The city of Portland, Oregon, is a mess.
This week, the city witnessed a telling, if predictable, incident.
Police had removed a fence erected around the Mark O. Hatfield U.S. Courthouse because it became a “symbol of divide” between law enforcement and the community, according to the Portland Police Bureau.
Rioters then descended on the federal courthouse and vandalized it.
Now the fence is back up.
So why did this happen?
Seattle radio host Jason Rantz explained the situation on Fox News Channel’s “Tucker Carlson Tonight”:
On Monday night, the federal government took down the boards and the fencing around the federal courthouse, which meant Antifa now had a reason to go ahead and attack it again. So, they quickly tried to put up those boards before the Antifa violence. The Antifa members showed up, took them all down, burned them, and caused the traditional amount of chaos that they do. Of course, in Portland, like so many other cities where this happens, the media there, for the most part, are calling riots ‘demonstrations,’ and they’re calling domestic terrorists simply ‘protesters.’
It seemed the left-wing radicals who had provoked so many violent incidents around the city weren’t too keen on having a “dialogue.”
Portland Mayor Ted Wheeler came out and condemned the violence.
“The community is sick and tired of people engaging in criminal destruction and violence and doing it under the guise of some noble cause,” Wheeler said in a Monday press conference, according to The Associated Press.
But riots and vandalism aren’t the only issues facing Portland, and it’s hard not to see the policies and rhetoric of Wheeler and other Portland leaders as at least part of the problem.
In 2020, the city was hit with its highest number of homicides, 52, in 27 years, according to the Portland Police Bureau.
The trend isn’t abating.
Already, Portland has logged its 20th homicide this year. At this time last year, there was only one.
Portland’s downward spiral is only too predictable, given the city’s response to riots that took place following the May 25 death of George Floyd in police custody in Minneapolis.
Americans have a right to protest peacefully. But when those protests turn to violence, authorities have a duty to restore order and protect citizens’ rights of life and liberty.

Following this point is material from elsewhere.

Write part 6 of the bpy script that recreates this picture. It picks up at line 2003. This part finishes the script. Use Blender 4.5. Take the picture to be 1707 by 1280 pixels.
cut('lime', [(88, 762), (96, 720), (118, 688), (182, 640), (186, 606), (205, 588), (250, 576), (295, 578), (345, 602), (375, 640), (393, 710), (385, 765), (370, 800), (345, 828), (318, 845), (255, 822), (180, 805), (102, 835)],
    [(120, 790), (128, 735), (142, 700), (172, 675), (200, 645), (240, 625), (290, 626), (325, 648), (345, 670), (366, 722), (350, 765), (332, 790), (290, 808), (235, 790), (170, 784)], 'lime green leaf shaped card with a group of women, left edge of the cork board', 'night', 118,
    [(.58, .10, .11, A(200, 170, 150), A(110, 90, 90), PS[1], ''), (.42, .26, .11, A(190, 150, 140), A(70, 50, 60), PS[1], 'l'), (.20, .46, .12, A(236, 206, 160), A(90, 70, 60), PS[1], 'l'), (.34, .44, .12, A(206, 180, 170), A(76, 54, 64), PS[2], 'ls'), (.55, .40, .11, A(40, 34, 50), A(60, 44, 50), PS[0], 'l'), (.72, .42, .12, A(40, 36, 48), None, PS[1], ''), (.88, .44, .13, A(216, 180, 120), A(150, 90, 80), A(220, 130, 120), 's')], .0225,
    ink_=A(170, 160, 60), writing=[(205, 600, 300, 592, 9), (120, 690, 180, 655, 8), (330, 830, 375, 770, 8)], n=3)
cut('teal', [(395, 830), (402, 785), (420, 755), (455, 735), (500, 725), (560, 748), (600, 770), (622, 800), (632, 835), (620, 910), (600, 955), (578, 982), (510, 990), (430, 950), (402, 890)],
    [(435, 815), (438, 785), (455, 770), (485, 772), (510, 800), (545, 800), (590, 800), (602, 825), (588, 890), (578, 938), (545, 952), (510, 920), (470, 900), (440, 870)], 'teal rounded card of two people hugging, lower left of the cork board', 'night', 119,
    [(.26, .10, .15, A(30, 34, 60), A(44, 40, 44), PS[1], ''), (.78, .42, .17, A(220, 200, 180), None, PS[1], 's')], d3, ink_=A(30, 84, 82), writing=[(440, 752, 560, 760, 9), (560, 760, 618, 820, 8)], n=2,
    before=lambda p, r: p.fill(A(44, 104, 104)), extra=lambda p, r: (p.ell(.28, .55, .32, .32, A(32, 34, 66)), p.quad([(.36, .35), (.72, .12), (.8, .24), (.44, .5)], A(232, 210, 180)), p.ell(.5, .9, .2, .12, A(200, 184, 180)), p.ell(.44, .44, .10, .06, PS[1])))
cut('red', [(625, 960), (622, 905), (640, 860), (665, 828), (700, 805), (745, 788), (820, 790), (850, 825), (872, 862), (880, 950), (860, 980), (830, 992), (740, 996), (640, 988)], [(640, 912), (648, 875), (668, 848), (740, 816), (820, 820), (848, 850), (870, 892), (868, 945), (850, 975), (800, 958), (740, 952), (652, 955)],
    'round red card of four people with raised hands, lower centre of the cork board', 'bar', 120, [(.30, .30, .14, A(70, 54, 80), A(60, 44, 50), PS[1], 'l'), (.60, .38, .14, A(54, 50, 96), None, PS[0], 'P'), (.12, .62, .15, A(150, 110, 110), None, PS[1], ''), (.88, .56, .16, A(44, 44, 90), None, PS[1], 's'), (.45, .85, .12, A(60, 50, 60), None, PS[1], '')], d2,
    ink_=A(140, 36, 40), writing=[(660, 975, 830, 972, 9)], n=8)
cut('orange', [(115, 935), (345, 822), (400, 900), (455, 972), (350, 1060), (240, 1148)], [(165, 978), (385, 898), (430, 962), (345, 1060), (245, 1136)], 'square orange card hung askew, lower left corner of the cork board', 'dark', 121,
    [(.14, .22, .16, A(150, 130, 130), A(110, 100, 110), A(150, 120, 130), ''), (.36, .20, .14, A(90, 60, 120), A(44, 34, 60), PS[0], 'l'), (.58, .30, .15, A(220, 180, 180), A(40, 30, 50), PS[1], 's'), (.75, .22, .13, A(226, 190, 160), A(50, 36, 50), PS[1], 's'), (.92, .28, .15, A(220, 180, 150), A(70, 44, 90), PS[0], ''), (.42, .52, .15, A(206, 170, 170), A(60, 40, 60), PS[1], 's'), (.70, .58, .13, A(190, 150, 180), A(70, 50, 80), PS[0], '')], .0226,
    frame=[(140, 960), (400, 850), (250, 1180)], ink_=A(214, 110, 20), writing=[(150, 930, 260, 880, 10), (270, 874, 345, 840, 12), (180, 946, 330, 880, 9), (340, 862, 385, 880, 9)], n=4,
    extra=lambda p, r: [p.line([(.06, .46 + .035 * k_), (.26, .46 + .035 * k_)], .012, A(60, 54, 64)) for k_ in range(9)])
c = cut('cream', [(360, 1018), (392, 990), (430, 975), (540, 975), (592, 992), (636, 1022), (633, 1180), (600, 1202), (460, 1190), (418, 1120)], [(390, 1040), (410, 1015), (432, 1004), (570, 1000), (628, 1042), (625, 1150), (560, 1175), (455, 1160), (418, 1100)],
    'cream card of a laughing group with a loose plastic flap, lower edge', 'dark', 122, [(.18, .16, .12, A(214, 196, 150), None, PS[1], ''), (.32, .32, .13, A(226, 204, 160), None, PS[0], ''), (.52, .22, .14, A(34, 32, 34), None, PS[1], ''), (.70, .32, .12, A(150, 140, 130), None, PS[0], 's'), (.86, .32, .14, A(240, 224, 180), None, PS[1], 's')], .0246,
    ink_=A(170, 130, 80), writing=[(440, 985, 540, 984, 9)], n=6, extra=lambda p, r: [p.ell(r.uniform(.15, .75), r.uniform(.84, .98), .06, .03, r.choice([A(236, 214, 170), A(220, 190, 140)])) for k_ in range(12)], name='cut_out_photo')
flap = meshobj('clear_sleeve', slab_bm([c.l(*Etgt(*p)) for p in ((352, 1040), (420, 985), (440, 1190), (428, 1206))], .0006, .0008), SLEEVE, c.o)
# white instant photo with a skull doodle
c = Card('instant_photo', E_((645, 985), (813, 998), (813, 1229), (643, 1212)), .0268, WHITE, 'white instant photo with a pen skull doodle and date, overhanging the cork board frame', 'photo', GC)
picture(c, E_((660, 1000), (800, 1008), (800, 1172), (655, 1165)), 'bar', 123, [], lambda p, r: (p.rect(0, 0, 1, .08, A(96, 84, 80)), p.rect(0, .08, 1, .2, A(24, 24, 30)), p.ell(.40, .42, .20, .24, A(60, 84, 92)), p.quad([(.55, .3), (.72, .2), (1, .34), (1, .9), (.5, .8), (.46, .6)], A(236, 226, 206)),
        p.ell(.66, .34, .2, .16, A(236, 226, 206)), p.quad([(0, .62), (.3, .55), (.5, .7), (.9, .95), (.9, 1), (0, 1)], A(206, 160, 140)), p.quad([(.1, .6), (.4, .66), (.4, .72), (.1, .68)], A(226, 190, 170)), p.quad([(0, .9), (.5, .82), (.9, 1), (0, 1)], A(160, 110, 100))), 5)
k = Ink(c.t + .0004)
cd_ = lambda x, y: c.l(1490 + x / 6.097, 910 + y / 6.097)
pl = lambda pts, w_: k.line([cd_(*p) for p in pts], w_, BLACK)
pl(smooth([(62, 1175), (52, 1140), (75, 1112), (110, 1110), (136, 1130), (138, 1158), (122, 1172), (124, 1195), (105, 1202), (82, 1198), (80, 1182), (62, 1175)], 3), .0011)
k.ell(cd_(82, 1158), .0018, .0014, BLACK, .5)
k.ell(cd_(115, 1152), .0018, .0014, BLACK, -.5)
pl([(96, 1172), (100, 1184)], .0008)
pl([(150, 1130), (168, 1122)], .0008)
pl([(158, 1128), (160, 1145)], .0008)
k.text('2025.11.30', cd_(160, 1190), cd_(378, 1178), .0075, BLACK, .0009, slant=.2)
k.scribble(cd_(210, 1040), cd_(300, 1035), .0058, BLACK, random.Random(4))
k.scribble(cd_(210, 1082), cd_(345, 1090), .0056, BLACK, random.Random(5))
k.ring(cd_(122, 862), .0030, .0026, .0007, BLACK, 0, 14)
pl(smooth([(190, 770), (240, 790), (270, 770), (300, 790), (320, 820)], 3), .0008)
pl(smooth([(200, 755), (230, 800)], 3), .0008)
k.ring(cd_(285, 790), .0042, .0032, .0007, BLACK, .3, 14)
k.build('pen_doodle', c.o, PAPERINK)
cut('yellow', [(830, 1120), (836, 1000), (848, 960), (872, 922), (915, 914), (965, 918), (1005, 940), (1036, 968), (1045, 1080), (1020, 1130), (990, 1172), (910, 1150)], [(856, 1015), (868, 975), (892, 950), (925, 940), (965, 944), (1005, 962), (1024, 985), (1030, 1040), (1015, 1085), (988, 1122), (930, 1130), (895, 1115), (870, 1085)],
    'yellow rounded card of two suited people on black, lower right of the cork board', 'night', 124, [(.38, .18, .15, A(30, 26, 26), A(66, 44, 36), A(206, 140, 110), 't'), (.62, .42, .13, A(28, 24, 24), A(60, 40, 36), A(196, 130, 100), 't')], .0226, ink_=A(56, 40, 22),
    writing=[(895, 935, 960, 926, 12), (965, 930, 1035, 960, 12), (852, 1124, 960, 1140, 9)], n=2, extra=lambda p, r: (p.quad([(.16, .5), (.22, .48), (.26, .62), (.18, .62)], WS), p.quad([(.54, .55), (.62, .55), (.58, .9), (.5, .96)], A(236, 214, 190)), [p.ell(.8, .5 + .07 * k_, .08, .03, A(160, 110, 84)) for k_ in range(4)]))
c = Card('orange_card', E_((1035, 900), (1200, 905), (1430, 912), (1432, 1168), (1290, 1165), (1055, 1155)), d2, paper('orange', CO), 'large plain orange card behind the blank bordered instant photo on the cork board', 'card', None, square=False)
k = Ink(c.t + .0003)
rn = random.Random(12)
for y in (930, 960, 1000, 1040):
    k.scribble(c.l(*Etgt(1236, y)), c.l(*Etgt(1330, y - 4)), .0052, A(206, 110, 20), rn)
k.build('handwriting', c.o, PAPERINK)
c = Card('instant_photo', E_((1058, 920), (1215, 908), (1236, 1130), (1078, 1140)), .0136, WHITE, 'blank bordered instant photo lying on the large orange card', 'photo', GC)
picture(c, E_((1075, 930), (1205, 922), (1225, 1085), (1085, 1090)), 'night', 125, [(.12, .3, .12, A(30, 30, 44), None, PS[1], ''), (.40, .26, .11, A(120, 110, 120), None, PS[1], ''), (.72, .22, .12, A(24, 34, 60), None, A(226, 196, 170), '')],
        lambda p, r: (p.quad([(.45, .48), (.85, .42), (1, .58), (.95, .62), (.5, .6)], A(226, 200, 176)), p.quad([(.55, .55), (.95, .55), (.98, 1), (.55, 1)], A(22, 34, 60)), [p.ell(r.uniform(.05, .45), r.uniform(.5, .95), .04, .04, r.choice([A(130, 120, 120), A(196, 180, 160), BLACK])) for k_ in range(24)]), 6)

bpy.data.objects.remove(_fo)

But, as Lora Ries, director of The Heritage Foundation’s Center for Technology Policy and a senior research fellow for homeland security, wrote when Portland was beset by violence last year:
[A]ll too often, we see cities wracked by riots go the other way: cutting police budgets, ordering police to stand down in the face of criminal behavior, obstructing cooperation among state, local, and federal law enforcement—even barring police from showing riot video to the American people.
This is essentially the path Portland authorities decided to take, and we are seeing the fruits of those ideas now.
Violent crime surged in cities around the country in 2020, a trend that has bled into 2021. Tellingly, Portland suffered the highest spike in violent crime of any city in America.
Wheeler bent over backward to placate protesters. He even joined a protest in front of the federal courthouse at one point, and ended up being tear-gassed by federal agents.
It was clear, especially as mobs began attacking statues and buildings around Portland, that protests had turned violent.
Wheeler rejected aid from then-President Donald Trump and rebuked any suggestion that federal help might be necessary to restore order in his city.
So, what did the protesters do to reward this attempt at showing solidarity?
They turned on Wheeler.
A mob showed up at the mayor’s house, demanding he resign unless he gave into their demands. They even harassed him when he was out having dinner at a restaurant.
Again, this appeared to be less of a dialogue and more of an angry, threatening hectoring.
The city not only was struggling to address the anarchy and destruction of the riots, it also was pulling resources from a heavily burdened police force.
The Portland City Council joined the campaign to “defund the police,” pulling millions of dollars out of the police budget and eliminating a gun violence prevention unit.
And here we are in early 2021, with riots increasing yet again and violent crime getting so bad that shootings in broad daylight don’t seem out of place.
Sgt. Kevin Allen, a spokesman for the Portland Police Bureau, said in an interview with Portland’s KOIN-TV/Channel 6 that the situation affects police officers who are “seeing the impact of this deadly, dangerous violence.”
“It’s terrifying when we go and there’s a house where someone lives and there’s bullets flying through it,” Allen said. “The officers are the ones seeing it and the fear in the community. And they want to see that number go down.”
It seems that some officials are recognizing that Portland’s policies aren’t working.
Wheeler recently called for adding $2 million to the police budget in what appears to be an attempt to “re-fund” the police. He also proposed creating a new unit to respond to gun violence.
This is in part why protesters besieged the federal courthouse this week.
Maybe this time the city won’t simply give rioters what they want.
If anything, this small move to refund the police is a signal, a concession, that the broad movement to “defund the police” has been misguided and that unaddressed violence leads only to more violence.
Portland serves as a warning to the whole country how quickly peace and security can disintegrate in the face of wanton anarchy.